Pemandu comms exec hits out over 1 Malaysia email
By Clara Chooi, The Malaysian Insider
KUALA LUMPUR, May 6 — The Performance Management and Delivery Unit’s (Pemandu) corporate communications chief today waded into the 1 Malaysia email project row by publicly accusing The Malaysian Insider over Twitter of “distorting” the agency’s statement.
Ku Kok Peng neglected to issue a formal complaint with this news portal but charged on his personal Twitter micro-blog this evening that The Malaysian Insider had misreported Pemandu’s statement over the controversy “again”.
“No thks to MalaysianInsider 4 distorting our statement. Again. So much 4 objective reporting,” Ku wrote on his Twitter account, @kukokpeng.
The Malaysian Insider reported this afternoon Pemandu’s refusal to divulge the cost of a two-page advertorial headlined “Truths and Lies about MyEmail”, which was published in major newspapers today to defend the 1 Malaysia email project.
The advertorial had sparked questions over why Pemandu, an agency under the Prime Minister’s Department, was using public funds to defend the project despite earlier promises that it would remain a private initiative.
The Malaysian Insider had then emailed several questions to Ku, seeking answers over the cost of the advertorials and why public funds had been used, but the Pemandu official omitted the information in his response.

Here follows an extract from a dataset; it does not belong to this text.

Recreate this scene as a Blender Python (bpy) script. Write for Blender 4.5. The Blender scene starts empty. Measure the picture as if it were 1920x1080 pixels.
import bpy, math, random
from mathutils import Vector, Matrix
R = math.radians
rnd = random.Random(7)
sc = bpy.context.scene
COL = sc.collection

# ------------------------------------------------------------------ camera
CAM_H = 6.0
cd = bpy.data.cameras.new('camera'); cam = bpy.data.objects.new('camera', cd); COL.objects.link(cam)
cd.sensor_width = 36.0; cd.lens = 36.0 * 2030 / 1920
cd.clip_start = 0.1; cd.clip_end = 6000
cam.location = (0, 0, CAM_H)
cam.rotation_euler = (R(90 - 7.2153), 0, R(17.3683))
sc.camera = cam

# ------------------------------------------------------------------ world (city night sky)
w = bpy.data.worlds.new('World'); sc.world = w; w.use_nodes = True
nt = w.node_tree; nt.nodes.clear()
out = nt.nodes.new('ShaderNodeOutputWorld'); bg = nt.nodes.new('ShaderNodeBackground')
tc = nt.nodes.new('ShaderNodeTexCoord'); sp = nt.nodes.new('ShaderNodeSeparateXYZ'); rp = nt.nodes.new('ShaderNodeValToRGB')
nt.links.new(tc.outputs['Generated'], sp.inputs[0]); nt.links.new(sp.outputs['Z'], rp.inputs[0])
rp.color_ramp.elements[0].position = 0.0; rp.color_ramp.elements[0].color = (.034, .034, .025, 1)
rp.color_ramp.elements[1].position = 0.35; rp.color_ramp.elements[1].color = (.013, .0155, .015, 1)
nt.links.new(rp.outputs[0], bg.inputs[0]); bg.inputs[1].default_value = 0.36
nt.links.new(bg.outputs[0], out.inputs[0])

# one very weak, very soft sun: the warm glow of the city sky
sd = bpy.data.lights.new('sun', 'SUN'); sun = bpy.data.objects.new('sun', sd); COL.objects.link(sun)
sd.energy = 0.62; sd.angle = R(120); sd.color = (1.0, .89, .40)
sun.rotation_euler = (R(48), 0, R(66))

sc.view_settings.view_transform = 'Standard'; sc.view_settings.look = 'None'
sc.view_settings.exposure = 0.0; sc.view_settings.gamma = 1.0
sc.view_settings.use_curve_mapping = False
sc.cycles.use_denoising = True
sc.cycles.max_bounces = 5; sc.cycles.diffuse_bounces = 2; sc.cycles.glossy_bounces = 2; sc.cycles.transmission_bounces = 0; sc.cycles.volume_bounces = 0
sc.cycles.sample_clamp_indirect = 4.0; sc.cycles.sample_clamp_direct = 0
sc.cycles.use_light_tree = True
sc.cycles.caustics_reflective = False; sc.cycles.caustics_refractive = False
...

Instead, Ku wrote, “Pemandu tries to put out timely and accurate information for public interest. Tricubes has also issued two statements, one Q&A document, held a media briefing and engaged with various media. The reason why we are clarifying this situation is to make sure that the general public is not misinformed by people who distort the truth.”
When contacted later and pressed for an answer, Ku refused to field further questions on the issue.
“We have answered your question… I have nothing to add,” he told The Malaysian Insider.
The advertorial has drawn flak from several opposition lawmakers who, when contacted, said that the move to defend the email project should be wholly funded by project owners, Tricubes Bhd.
“If it’s a private initiative, then obviously advertisements and [efforts] pushing for its use should be done by the private company, instead of the government,” Shah Alam MP Khalid Samad said.
“If it’s private, (there) shouldn’t be anything (that’s) spent by the government. To me, it’s propaganda,” the PAS central political bureau member added.
“I think it has come to a really silly stage where the government is spending tens of thousands in advertorials to defend a so-called private initiative because ‘Pemandu believes in integrity and transparency’,” said DAP’s Petaling Jaya Utara MP Tony Pua. “If that’s really the case, then just disclose the request for proposal (RFP) documents from the government as well as the full contract terms and letter of award given to Tricubes.
“Publish them online and save the tens of thousands of tax-payers’ money,” he added.
In Pemandu’s advertorial, the agency’s CEO Senator Datuk Seri Idris Jala had said that Tricubes Bhd would invest 100 per cent of the RM50 million MyEmail project that was conceptualised as an Entry Point Project (EPP) under the Economic Transformation Programme (ETP).
Jala also stressed that the government “will not spend a single sen” in the project’s investment and operating costs.
“On the other hand, it is estimated that the government stands to save at least RM200 million over 10 years,” he said.